▶ **GIVEN DATA**:
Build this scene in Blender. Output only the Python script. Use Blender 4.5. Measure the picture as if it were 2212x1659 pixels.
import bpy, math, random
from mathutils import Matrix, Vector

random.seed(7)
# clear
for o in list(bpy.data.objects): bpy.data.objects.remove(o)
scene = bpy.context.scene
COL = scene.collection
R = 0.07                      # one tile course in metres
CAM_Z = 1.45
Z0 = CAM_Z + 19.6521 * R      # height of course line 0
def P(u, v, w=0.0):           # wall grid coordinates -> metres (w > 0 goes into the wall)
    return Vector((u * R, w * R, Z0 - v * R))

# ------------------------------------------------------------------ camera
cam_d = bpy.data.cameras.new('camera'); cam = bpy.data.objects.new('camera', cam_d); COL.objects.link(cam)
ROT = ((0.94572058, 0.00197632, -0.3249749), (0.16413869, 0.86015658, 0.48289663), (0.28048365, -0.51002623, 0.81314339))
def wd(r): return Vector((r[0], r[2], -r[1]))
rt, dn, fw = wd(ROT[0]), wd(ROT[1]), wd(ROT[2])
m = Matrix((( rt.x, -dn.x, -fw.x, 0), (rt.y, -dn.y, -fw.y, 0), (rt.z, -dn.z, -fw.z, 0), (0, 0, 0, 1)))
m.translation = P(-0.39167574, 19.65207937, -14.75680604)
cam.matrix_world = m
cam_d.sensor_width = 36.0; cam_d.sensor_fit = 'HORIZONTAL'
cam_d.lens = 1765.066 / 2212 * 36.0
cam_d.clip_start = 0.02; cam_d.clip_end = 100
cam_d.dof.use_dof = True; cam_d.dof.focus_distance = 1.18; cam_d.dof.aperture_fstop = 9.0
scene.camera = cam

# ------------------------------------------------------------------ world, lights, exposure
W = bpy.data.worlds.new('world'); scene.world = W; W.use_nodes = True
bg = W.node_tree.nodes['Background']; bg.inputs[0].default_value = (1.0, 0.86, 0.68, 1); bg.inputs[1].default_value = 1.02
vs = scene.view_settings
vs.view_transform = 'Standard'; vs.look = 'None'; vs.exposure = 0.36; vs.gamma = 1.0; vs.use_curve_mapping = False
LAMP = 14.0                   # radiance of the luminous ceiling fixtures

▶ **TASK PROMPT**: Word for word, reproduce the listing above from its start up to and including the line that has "return Vector((u * R, w * R, Z0 - v * R))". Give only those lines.

▶ **EXERCISE RESPONSE**:
Build this scene in Blender. Output only the Python script. Use Blender 4.5. Measure the picture as if it were 2212x1659 pixels.
import bpy, math, random
from mathutils import Matrix, Vector

random.seed(7)
# clear
for o in list(bpy.data.objects): bpy.data.objects.remove(o)
scene = bpy.context.scene
COL = scene.collection
R = 0.07                      # one tile course in metres
CAM_Z = 1.45
Z0 = CAM_Z + 19.6521 * R      # height of course line 0
def P(u, v, w=0.0):           # wall grid coordinates -> metres (w > 0 goes into the wall)
    return Vector((u * R, w * R, Z0 - v * R))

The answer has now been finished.